Com a derrota em 1991, Alaor deixou a escola. Passou a frequentar e fazer samba para o bloco Boêmios de Irajá. No ano seguinte, seguiu para os Estados Unidos para participar de um evento e acaba fundando sua própria escola para exibições em eventos. Lá, gravou seu terceiro CD e casou-se com a atual companheira, Gail O’ Gorman.
Em uma de suas vindas para o Brasil para arregimentar instrumentistas e visitar a filha única, no Rio, resolveu desviar o rumo para Salvador, onde não encontrou vestígios das escolas de samba.

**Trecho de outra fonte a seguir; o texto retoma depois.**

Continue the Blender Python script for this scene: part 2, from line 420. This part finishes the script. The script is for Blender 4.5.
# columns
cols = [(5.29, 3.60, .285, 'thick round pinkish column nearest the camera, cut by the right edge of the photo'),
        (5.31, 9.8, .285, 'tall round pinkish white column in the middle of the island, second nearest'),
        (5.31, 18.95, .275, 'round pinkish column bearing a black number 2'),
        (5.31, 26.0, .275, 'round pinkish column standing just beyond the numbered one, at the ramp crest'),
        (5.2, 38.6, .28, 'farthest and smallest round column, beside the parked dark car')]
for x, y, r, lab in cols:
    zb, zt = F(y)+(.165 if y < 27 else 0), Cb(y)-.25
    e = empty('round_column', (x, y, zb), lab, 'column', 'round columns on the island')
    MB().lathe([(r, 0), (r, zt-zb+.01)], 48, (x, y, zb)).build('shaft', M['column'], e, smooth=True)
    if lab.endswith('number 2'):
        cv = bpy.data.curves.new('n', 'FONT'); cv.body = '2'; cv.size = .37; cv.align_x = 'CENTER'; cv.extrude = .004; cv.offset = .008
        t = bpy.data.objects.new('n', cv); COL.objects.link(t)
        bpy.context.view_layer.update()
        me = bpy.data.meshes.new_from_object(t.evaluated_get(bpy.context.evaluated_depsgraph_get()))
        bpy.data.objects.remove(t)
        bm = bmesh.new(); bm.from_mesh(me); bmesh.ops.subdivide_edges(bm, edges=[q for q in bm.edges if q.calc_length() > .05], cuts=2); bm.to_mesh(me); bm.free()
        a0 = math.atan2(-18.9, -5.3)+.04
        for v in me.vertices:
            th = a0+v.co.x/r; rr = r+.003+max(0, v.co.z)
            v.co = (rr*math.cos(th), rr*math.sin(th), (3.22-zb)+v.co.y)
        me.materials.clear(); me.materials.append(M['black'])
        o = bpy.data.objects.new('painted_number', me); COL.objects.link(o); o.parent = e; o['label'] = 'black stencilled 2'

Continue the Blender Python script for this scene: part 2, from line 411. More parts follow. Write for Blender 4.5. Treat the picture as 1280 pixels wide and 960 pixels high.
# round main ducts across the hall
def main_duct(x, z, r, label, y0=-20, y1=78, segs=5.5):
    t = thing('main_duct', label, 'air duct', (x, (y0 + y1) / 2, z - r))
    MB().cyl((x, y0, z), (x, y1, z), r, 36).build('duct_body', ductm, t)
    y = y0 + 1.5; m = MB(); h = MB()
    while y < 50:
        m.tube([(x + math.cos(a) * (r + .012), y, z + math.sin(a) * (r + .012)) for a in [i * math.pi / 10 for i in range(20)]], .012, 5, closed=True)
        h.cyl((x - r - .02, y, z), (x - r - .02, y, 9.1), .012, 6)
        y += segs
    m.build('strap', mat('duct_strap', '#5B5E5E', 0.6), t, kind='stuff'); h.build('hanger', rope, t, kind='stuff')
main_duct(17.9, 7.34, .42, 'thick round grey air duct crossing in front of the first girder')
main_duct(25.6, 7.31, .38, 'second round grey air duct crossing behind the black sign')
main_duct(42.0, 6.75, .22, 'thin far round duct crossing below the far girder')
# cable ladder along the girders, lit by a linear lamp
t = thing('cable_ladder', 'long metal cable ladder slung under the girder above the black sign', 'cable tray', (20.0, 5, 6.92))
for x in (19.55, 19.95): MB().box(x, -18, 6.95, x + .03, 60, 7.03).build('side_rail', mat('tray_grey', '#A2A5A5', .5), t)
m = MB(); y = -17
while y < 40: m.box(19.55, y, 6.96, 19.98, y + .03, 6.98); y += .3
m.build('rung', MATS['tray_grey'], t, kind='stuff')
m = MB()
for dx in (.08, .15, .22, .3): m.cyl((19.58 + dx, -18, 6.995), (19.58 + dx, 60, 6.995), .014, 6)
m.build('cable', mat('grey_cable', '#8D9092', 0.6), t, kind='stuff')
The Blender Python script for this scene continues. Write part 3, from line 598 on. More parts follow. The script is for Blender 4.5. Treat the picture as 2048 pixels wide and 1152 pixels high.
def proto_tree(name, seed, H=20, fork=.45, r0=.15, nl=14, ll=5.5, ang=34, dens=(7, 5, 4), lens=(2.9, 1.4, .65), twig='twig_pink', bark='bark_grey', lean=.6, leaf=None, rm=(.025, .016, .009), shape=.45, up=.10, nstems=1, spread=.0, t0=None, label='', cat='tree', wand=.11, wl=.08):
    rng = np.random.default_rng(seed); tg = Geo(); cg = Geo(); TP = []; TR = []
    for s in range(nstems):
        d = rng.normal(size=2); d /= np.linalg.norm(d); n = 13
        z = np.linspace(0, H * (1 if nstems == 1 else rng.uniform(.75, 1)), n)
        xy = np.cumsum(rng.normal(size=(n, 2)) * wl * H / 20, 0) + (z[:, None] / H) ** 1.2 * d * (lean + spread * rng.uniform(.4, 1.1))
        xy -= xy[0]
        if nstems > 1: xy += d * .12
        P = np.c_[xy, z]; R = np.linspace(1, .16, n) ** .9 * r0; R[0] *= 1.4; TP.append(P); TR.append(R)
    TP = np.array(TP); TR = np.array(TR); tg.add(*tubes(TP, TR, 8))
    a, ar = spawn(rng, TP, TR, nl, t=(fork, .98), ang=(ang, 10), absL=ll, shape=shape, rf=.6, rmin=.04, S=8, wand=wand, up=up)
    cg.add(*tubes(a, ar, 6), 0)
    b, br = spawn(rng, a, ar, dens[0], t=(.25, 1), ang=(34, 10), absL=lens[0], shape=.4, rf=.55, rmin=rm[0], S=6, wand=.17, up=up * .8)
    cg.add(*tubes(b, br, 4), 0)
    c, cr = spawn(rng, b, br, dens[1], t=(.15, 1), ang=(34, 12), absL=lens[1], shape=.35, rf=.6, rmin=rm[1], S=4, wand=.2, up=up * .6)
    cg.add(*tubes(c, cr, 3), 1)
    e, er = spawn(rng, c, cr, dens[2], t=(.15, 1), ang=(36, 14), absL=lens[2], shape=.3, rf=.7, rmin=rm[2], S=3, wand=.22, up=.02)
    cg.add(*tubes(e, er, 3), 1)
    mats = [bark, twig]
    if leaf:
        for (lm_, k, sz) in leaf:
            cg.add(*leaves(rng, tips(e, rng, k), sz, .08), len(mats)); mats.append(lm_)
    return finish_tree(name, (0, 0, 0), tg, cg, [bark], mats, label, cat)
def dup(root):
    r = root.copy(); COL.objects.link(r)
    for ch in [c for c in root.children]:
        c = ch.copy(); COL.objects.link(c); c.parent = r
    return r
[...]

Seus planos mudaram. Ele fundou a Lira Imperial e começou a trabalhar para restituir a alegria de antigos bambas e formar nova geração de sambistas, seguindo ao pé da letra o que prometeu em Fruto da Raiz, gravado em 1997: “Vou levantar a bandeira do samba / Eu vou cantar e sambar / Porque o samba não pode acabar”.